Aim: Pull out every line from the listing that has the word "render".

Data to process:
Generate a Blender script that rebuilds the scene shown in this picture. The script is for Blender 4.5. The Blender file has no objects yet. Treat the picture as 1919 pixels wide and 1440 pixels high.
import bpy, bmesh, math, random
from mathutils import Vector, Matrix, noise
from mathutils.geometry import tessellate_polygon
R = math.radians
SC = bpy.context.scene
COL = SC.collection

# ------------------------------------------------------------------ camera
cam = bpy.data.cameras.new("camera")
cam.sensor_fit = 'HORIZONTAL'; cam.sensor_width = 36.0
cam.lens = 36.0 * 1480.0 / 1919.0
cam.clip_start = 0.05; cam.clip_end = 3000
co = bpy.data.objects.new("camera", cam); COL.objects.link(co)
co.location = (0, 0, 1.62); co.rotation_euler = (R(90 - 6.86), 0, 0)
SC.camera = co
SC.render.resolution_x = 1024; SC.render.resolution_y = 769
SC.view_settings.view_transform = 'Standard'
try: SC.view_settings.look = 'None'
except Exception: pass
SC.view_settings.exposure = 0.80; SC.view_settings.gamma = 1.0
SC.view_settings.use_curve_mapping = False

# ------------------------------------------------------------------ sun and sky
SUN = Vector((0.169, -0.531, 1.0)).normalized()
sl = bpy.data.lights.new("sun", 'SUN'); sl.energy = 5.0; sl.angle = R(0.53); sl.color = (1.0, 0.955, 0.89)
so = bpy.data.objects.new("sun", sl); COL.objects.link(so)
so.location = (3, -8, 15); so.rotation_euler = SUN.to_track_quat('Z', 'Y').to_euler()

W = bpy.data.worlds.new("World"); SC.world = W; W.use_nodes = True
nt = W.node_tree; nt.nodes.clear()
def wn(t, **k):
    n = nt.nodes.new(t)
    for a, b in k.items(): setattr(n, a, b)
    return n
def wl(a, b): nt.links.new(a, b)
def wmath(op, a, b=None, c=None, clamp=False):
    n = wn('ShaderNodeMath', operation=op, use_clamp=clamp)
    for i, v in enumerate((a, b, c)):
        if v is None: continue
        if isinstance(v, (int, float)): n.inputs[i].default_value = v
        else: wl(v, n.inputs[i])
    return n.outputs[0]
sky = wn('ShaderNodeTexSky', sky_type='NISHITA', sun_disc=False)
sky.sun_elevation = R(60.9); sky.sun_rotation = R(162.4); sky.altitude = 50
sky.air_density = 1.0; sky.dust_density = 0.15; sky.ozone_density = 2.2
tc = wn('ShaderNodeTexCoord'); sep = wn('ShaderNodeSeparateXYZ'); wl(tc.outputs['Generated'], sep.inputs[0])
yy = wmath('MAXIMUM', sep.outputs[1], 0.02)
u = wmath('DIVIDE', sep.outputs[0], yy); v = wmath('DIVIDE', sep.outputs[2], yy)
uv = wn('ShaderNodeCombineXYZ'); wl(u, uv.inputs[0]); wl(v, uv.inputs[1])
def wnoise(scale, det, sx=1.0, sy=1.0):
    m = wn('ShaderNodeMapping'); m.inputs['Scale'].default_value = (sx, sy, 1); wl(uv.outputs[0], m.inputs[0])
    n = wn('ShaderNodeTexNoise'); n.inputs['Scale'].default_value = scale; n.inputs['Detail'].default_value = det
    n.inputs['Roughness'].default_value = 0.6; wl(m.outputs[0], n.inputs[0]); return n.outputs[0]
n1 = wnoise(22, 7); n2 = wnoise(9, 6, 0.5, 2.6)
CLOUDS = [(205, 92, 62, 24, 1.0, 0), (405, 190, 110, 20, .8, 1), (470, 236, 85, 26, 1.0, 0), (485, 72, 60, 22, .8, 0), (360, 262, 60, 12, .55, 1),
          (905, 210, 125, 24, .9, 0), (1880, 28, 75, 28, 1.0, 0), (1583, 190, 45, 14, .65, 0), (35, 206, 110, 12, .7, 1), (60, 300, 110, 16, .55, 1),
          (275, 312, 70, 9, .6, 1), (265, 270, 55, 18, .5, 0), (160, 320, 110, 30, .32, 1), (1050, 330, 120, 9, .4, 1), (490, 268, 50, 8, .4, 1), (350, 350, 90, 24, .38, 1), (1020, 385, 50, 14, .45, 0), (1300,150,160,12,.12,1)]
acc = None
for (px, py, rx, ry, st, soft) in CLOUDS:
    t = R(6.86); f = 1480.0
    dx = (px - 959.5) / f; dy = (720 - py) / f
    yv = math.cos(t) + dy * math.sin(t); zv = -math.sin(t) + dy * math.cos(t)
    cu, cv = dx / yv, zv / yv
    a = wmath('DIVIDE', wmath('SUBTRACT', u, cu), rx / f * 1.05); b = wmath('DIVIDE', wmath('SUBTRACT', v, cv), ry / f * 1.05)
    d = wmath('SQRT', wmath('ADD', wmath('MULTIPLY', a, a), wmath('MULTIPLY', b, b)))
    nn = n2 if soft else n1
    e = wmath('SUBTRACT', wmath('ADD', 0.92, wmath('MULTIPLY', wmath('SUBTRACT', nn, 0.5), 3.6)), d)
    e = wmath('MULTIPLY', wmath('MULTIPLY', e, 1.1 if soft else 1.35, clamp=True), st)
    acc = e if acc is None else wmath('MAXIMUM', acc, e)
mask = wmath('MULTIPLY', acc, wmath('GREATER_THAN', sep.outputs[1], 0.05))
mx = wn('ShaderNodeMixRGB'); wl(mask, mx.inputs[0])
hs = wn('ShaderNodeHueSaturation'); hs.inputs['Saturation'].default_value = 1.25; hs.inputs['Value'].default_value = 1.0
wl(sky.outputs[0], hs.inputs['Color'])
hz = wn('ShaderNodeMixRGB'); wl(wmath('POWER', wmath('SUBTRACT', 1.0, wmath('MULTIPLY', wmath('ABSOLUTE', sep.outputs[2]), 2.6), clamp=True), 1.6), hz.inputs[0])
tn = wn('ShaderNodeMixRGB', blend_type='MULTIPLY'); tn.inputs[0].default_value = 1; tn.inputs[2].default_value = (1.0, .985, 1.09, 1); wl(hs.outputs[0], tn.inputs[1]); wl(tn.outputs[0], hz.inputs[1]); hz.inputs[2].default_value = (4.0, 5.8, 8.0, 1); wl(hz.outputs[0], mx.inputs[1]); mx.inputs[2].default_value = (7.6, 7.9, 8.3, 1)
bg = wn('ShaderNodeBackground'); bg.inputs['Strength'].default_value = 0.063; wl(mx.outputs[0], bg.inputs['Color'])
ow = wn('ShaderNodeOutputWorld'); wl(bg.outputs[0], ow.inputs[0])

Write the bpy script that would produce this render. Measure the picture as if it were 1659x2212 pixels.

Result for this exercise:
SC.render.resolution_x = 1024; SC.render.resolution_y = 769
Write the bpy script that would produce this render. Measure the picture as if it were 1659x2212 pixels.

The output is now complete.